5
votes

How can I add a Matlab search path for all users on a Linux system?

I am managing a Linux computer that is shared by several people. I want to place some Matlab *.m files at a path (for example, /usr/local/matlab/our_matlab_scripts/) which everyone has a read access permission. I also want to add this path to the Matlab search paths of all users so that they can start using the Matlab files immediately.

As a single user, I learned that I can add a search path by Matlab 'addpath' command or from the file menu of Matlab, for example. However, so far I could not find a way to do it as an administrator for all the current and future users at once.

I would be grateful if you could kindly teach me.

1
@Jonas the question at the link seems to be concerned with a user-specific customization, rather than a system-wide customization that applies to all users. I saw much information in Matlab official help as well as third party web sites about the former case, but my question here has been concerned about the latter, system-wide case. - norio
The answer refers to startup.m. If you put that into $matlabroot/toolbox/local of the Matlab installation, the settings are done for all users. This option is much preferable over editing matlabrc.m, both for setting up a new install and for maintenance. - Jonas
@Jonas Thank you for the comment. Please let me understand why it is better to create startup.m than to edit matlabrc.m. Is there a convention that a new version of Matlab is shipped without startup.m? If so, does it mean that an administrator can basically just copy $matlabroot/toolbox/local/startup.m of old installation to $matlabroot/toolbox/local/ of new installation (and edit it for minor modification)? Or, did you imply other reasons? - norio
Matlab doesn't come with startup.m. Thus, on a new install, you simply copy the file from the old installation to the new (I actually copy two files, startup.m and a file it depends on).
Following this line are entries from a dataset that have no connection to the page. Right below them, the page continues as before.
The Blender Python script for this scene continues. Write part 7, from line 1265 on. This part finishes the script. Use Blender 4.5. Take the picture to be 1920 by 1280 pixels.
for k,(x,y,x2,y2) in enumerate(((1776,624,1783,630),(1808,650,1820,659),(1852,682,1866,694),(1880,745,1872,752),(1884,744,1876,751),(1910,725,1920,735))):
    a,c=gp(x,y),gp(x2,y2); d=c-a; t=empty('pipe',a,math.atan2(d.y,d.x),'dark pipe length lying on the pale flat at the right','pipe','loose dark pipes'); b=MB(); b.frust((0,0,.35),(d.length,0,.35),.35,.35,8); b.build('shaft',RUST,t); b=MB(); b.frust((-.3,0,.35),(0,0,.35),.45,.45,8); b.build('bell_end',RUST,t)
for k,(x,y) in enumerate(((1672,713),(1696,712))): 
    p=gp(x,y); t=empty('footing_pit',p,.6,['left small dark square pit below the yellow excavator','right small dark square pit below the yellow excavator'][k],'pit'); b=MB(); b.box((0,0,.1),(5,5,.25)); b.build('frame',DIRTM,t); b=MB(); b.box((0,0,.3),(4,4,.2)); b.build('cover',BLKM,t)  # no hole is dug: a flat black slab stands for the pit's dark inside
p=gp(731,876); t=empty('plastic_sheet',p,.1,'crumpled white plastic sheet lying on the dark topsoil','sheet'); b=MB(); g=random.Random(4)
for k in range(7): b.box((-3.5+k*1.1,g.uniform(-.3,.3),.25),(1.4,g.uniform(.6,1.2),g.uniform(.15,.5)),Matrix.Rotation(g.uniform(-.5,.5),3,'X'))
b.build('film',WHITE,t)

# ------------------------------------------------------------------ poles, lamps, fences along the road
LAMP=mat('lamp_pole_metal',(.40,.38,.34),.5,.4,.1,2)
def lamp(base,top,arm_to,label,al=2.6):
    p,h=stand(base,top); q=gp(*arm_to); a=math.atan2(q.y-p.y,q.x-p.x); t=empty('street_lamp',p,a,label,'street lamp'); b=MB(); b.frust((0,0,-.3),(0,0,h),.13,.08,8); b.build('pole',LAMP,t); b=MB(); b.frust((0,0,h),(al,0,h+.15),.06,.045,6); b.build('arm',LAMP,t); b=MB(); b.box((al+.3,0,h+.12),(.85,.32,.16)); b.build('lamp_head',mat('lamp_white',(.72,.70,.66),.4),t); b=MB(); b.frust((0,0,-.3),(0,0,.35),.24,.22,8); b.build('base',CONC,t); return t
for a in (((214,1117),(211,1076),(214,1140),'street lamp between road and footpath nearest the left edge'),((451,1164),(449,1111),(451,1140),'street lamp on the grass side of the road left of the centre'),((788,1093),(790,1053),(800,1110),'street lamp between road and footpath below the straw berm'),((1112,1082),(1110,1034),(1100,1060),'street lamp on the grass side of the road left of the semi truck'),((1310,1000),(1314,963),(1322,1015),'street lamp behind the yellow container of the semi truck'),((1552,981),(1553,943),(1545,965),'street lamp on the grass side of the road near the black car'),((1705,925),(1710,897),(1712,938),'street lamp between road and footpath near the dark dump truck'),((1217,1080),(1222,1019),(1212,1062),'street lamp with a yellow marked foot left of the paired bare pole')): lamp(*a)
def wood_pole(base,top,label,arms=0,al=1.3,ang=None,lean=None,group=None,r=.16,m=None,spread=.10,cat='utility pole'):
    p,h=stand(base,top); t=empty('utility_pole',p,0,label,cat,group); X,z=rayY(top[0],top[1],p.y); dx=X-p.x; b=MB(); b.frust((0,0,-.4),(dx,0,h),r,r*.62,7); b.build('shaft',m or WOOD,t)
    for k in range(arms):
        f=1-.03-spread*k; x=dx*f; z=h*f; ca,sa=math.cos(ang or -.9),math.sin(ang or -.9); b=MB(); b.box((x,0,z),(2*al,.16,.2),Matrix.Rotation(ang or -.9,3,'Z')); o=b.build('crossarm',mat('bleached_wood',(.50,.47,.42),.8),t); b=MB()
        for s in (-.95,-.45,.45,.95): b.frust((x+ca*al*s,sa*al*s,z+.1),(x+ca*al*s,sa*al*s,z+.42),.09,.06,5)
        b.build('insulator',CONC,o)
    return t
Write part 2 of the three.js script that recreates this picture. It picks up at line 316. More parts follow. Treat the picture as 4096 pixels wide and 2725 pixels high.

Also, since all user modifications are in a separate file, it is much easier to maintain, since you don't have to hunt through many, many lines of code in matlabrc.m to figure out where possibly someone might have changed something (at the beginning, at the end, somewhere in between)? - Jonas

1 Answers

4
votes

If you look at this thread:

http://www.mathworks.com/matlabcentral/newsreader/view_thread/112560

you will find that there is a file called matlabrc.m that is executed at startup. It looks for the startup.m file that users can have. One could put the addpath commands in this file and it should work for all users.